■ **What is needed**
Give all the lines below again, exactly, with no pictures.

-- Start of Collected material --

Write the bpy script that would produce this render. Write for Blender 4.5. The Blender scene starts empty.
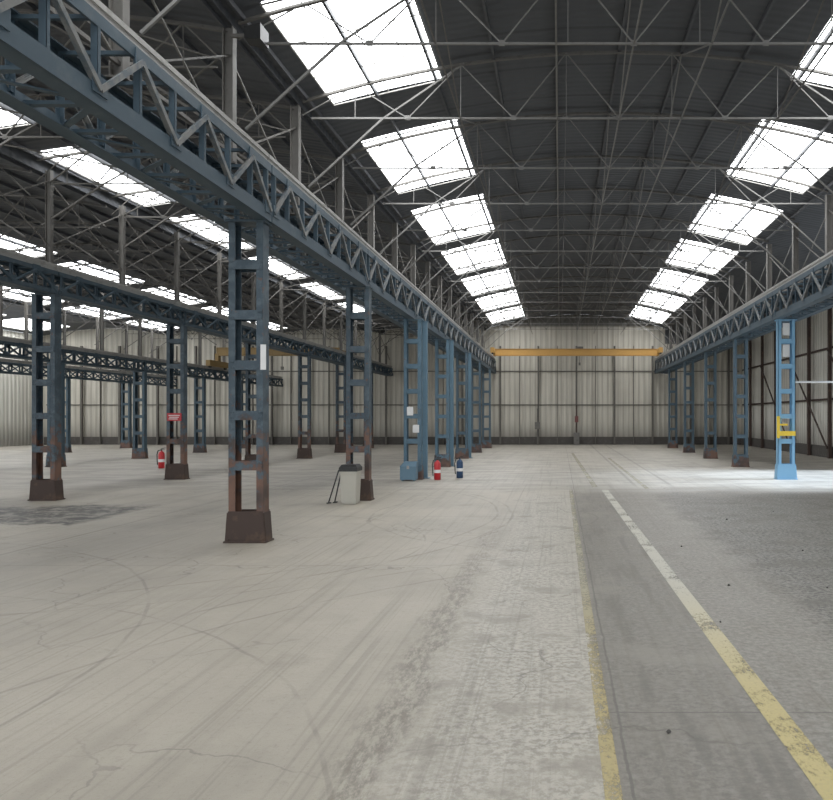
import bpy, math, random
from mathutils import Vector, Matrix
random.seed(4)
S=bpy.context.scene
COL=S.collection
F=770.0; H=1.6; U=4.95
# ------------------------------------------------------------ node helpers
class NT:
    def __init__(s,name):
        s.m=bpy.data.materials.new(name); s.m.use_nodes=True
        s.t=s.m.node_tree; s.t.nodes.clear()
        s.out=s.t.nodes.new('ShaderNodeOutputMaterial')
    def n(s,typ,**kw):
        nd=s.t.nodes.new(typ)
        for k,v in kw.items(): setattr(nd,k,v)
        return nd
    def l(s,a,b): s.t.links.new(a,b)
    def setin(s,sock,v):
        if isinstance(v,bpy.types.NodeSocket): s.l(v,sock)
        else:
            if isinstance(v,(tuple,list)) and len(v)==3 and sock.type=='RGBA': v=(*v,1)
            sock.default_value=v
    def math(s,op,a,b=0.0,c=None):
        nd=s.n('ShaderNodeMath',operation=op); s.setin(nd.inputs[0],a); s.setin(nd.inputs[1],b)
        if c is not None: s.setin(nd.inputs[2],c)
        return nd.outputs[0]
    def step(s,x,a,b):
        nd=s.n('ShaderNodeMapRange',interpolation_type='SMOOTHSTEP'); s.setin(nd.inputs[0],x)
        if a>b:
            nd.inputs[1].default_value=b; nd.inputs[2].default_value=a
            nd.inputs[3].default_value=1; nd.inputs[4].default_value=0
        else:
            nd.inputs[1].default_value=a; nd.inputs[2].default_value=b
        return nd.outputs[0]
    def mix(s,f,a,b,mode='MIX'):
        nd=s.n('ShaderNodeMix',data_type='RGBA',blend_type=mode)
        s.setin(nd.inputs[0],f); s.setin(nd.inputs[6],a); s.setin(nd.inputs[7],b); return nd.outputs[2]
    def coord(s,scale=(1,1,1),rot=(0,0,0),kind='Object'):
        mp=s.n('ShaderNodeMapping')
        if kind=='World':
            g=s.n('ShaderNodeNewGeometry'); s.l(g.outputs['Position'],mp.inputs[0])
        else:
            tc=s.n('ShaderNodeTexCoord'); s.l(tc.outputs[kind],mp.inputs[0])
        mp.inputs['Scale'].default_value=scale; mp.inputs['Rotation'].default_value=rot
        return mp.outputs[0]
    def noise(s,vec,scale,detail=4,rough=.55,dist=0):
        nd=s.n('ShaderNodeTexNoise'); s.l(vec,nd.inputs['Vector'])
        nd.inputs['Scale'].default_value=scale; nd.inputs['Detail'].default_value=detail
        nd.inputs['Roughness'].default_value=rough; nd.inputs['Distortion'].default_value=dist
        return nd.outputs[0]
    def bsdf(s,color,rough=.6,metal=0,bump=None,bs=.3,bd=.02):
        b=s.n('ShaderNodeBsdfPrincipled'); s.setin(b.inputs['Base Color'],color)
        s.setin(b.inputs['Roughness'],rough); s.setin(b.inputs['Metallic'],metal)
        if bump is not None:
            bp=s.n('ShaderNodeBump'); bp.inputs['Strength'].default_value=bs; bp.inputs['Distance'].default_value=bd
            s.l(bump,bp.inputs['Height']); s.l(bp.outputs[0],b.inputs['Normal'])
        s.l(b.outputs[0],s.out.inputs[0]); return b
    def xyz(s,vec):
        nd=s.n('ShaderNodeSeparateXYZ'); s.l(vec,nd.inputs[0]); return nd.outputs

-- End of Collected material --

■ **Correct result**
Write the bpy script that would produce this render. Write for Blender 4.5. The Blender scene starts empty.
import bpy, math, random
from mathutils import Vector, Matrix
random.seed(4)
S=bpy.context.scene
COL=S.collection
F=770.0; H=1.6; U=4.95
# ------------------------------------------------------------ node helpers
class NT:
    def __init__(s,name):
        s.m=bpy.data.materials.new(name); s.m.use_nodes=True
        s.t=s.m.node_tree; s.t.nodes.clear()
        s.out=s.t.nodes.new('ShaderNodeOutputMaterial')
    def n(s,typ,**kw):
        nd=s.t.nodes.new(typ)
        for k,v in kw.items(): setattr(nd,k,v)
        return nd
    def l(s,a,b): s.t.links.new(a,b)
    def setin(s,sock,v):
        if isinstance(v,bpy.types.NodeSocket): s.l(v,sock)
        else:
            if isinstance(v,(tuple,list)) and len(v)==3 and sock.type=='RGBA': v=(*v,1)
            sock.default_value=v
    def math(s,op,a,b=0.0,c=None):
        nd=s.n('ShaderNodeMath',operation=op); s.setin(nd.inputs[0],a); s.setin(nd.inputs[1],b)
        if c is not None: s.setin(nd.inputs[2],c)
        return nd.outputs[0]
    def step(s,x,a,b):
        nd=s.n('ShaderNodeMapRange',interpolation_type='SMOOTHSTEP'); s.setin(nd.inputs[0],x)
        if a>b:
            nd.inputs[1].default_value=b; nd.inputs[2].default_value=a
            nd.inputs[3].default_value=1; nd.inputs[4].default_value=0
        else:
            nd.inputs[1].default_value=a; nd.inputs[2].default_value=b
        return nd.outputs[0]
    def mix(s,f,a,b,mode='MIX'):
        nd=s.n('ShaderNodeMix',data_type='RGBA',blend_type=mode)
        s.setin(nd.inputs[0],f); s.setin(nd.inputs[6],a); s.setin(nd.inputs[7],b); return nd.outputs[2]
    def coord(s,scale=(1,1,1),rot=(0,0,0),kind='Object'):
        mp=s.n('ShaderNodeMapping')
        if kind=='World':
            g=s.n('ShaderNodeNewGeometry'); s.l(g.outputs['Position'],mp.inputs[0])
        else:
            tc=s.n('ShaderNodeTexCoord'); s.l(tc.outputs[kind],mp.inputs[0])
        mp.inputs['Scale'].default_value=scale; mp.inputs['Rotation'].default_value=rot
        return mp.outputs[0]
    def noise(s,vec,scale,detail=4,rough=.55,dist=0):
        nd=s.n('ShaderNodeTexNoise'); s.l(vec,nd.inputs['Vector'])
        nd.inputs['Scale'].default_value=scale; nd.inputs['Detail'].default_value=detail
        nd.inputs['Roughness'].default_value=rough; nd.inputs['Distortion'].default_value=dist
        return nd.outputs[0]
    def bsdf(s,color,rough=.6,metal=0,bump=None,bs=.3,bd=.02):
        b=s.n('ShaderNodeBsdfPrincipled'); s.setin(b.inputs['Base Color'],color)
        s.setin(b.inputs['Roughness'],rough); s.setin(b.inputs['Metallic'],metal)
        if bump is not None:
            bp=s.n('ShaderNodeBump'); bp.inputs['Strength'].default_value=bs; bp.inputs['Distance'].default_value=bd
            s.l(bump,bp.inputs['Height']); s.l(bp.outputs[0],b.inputs['Normal'])
        s.l(b.outputs[0],s.out.inputs[0]); return b
    def xyz(s,vec):
        nd=s.n('ShaderNodeSeparateXYZ'); s.l(vec,nd.inputs[0]); return nd.outputs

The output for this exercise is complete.